Hall, the board president, told me the board would not have given out those raises if it had better information at the time. “They were presenting it that we could afford raises at the time we gave them,” she said.
Karen Michel, who served as chief financial officer at the time, played a lead role in advising the board about the raises. But she, along with Sweetwater’s finance director, retired over the summer. Weeks after they retired, Sweetwater discovered suddenly that its books were off by more than $30 million.
Sweetwater’s hidden budget deficit could have inadvertently contributed to its own financial gain when it sold bonds to investors last spring. (The district may have been hit with higher interest rates on its bonds if the true extent of its finances had been known.) A credit rating agency downgraded Sweetwater’s credit rating and changed its financial outlook to “negative” after the state of the district’s books became clear.
Sweetwater spokesman Manny Rubio has repeatedly said the district made its financial situation known to the County Office of Education as soon as it learned of the bookkeeping discrepancies in September.
I asked Hall whether anyone should be held accountable for the financial mistakes, which could ultimately lead to tens of millions in budget cuts.
“I don’t want to throw [past employees] under the bus,” said Hall. “I can tell you we do have the right people in place now.”
If Sweetwater does fall out of compliance with the Education Code regarding its borrowing from the Mello-Roos fund, it’s unclear what would happen. County officials recently appointed a fiscal adviser to help steer Sweetwater out of its dilemma. In some cases, fiscal advisers can be given the power to overturn a local board’s decisions when the adviser believes those decisions are financially unsustainable.
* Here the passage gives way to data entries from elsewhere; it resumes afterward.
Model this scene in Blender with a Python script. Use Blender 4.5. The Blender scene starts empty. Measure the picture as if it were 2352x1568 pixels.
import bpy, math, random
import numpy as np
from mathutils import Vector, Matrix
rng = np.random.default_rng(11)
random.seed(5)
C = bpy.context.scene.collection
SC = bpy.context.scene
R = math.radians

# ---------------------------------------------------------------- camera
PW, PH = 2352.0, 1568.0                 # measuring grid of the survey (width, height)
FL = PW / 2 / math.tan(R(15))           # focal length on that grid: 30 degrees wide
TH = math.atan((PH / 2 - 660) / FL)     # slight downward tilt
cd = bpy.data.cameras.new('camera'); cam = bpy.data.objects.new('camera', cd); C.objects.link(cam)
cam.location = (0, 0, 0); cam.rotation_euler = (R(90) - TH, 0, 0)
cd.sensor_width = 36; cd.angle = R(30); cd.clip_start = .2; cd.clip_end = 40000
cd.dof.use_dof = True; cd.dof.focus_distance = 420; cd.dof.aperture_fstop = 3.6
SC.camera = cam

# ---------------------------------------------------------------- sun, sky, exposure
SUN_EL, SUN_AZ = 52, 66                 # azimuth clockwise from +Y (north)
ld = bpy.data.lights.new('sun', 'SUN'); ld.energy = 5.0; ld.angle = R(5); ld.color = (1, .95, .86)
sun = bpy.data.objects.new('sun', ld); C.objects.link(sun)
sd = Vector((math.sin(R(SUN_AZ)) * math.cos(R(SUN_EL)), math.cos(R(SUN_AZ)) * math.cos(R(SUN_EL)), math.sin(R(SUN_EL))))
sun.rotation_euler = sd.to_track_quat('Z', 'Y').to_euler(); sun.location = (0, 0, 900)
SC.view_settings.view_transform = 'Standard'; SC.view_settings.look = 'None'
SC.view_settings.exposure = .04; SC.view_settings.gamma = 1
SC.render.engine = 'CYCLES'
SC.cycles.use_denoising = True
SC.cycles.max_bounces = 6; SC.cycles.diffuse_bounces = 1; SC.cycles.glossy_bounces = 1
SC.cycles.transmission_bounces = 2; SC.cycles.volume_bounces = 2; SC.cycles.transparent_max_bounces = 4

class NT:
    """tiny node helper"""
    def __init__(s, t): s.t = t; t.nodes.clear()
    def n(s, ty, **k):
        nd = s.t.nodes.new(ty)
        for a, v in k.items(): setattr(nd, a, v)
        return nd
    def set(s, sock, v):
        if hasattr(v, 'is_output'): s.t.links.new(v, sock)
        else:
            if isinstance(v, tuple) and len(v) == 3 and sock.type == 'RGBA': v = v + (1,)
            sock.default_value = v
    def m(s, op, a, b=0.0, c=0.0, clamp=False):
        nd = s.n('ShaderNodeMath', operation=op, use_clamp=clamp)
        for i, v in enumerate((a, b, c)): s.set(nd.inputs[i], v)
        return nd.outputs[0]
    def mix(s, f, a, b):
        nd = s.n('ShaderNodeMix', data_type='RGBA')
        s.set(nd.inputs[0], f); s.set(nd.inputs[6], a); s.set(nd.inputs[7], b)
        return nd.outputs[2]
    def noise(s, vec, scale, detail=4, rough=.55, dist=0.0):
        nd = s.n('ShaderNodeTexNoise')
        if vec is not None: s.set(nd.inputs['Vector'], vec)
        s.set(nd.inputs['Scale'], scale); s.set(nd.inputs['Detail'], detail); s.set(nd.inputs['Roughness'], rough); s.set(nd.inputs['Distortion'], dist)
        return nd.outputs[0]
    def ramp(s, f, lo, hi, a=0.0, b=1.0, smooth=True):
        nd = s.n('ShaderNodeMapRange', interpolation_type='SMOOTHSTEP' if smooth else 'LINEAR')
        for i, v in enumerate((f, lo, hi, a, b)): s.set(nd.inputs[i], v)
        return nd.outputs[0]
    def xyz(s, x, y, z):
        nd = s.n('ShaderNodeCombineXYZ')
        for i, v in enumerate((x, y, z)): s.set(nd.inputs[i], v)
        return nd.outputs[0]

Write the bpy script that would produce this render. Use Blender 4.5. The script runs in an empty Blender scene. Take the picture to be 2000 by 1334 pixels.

In its most recent negotiations with staff, Sweetwater has floated a promise not to lay off any certificated employees through the rest of the year, according to a letter obtained by Voice. Such a decision, should it be finalized, could be exactly the kind of decision county or state officials deem unsustainable.
When districts run the kind of deficits currently seen in Sweetwater, they usually risk being taken over by the state. But as long as districts have money to borrow, the state won’t provide an emergency loan, which is the pre-emptor of a takeover. And Mello-Roos isn’t the only fund Sweetwater can draw from. In November, voters approved a $400 million construction bond. That money is only meant for construction and renovations. But if Sweetwater doesn’t make enough cuts to eliminate its structural deficit, that money could end papering over the district’s recent financial mistakes for years to come.